Dalí puts Picasso in the shade in Madrid

It's been a hot summer for Salvador Dalí in Madrid. An exhibition of the Spanish artist’s work, which closed yesterday, 2 September, has drawn record crowds to the Centro Museo Nacional Centro de Art Reina Sofía in the Spanish capital. A museum spokesman confirms that 732,339 people visited “Dali: All of the Poetic Suggestions and All of the Plastic Possibilities”. There were long lines to get in, and the Reina Sofía stayed open until 11pm to cope with the demand. Before Dalí, the museum's most popular recent exhibition was a Picasso show in 2008, featuring loans from the Musée Picasso, Paris, which attracted around 548,00 visitors.
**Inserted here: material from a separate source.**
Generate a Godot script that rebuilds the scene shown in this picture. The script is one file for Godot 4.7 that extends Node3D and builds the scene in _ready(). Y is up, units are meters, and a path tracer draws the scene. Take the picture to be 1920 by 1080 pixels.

The Dalí exhibition opened in Madrid at the end of April, having travelled from Paris’s Centre Pompidou where in ran from last November until March and received around 790,000 visitors in total. Co-organised by the Reina Sofía and the Centre Pompidou, the show was created in collaboration with the Fundació Sala-Salvador Dalí, Figueres, and the Salvador Dalí Museum, Saint Petersburg, Florida.

The surrealist’s art has a history of breaking attendance records: in 2009 the exhibition “Dalí: Liquid Desire” was a blockbuster for the National Gallery of Victoria, Melbourne, attracting more than 333,000 visitors at a rate of 3,400 per day. 

To put the Madrid and Paris Dalí figures into context, an exhibition about the relationship between the artist’s paintings and film attracted more modest crowds during its international tour from 2007 to 2008: around 168,000 visitors saw “Dalí and Film” at London’s Tate Modern and around 125,000 when it travelled to the Los Angeles County Museum of Art. However, at New York’s Museum of Modern Art, the same show pulled in an impressive 450,000 visitors.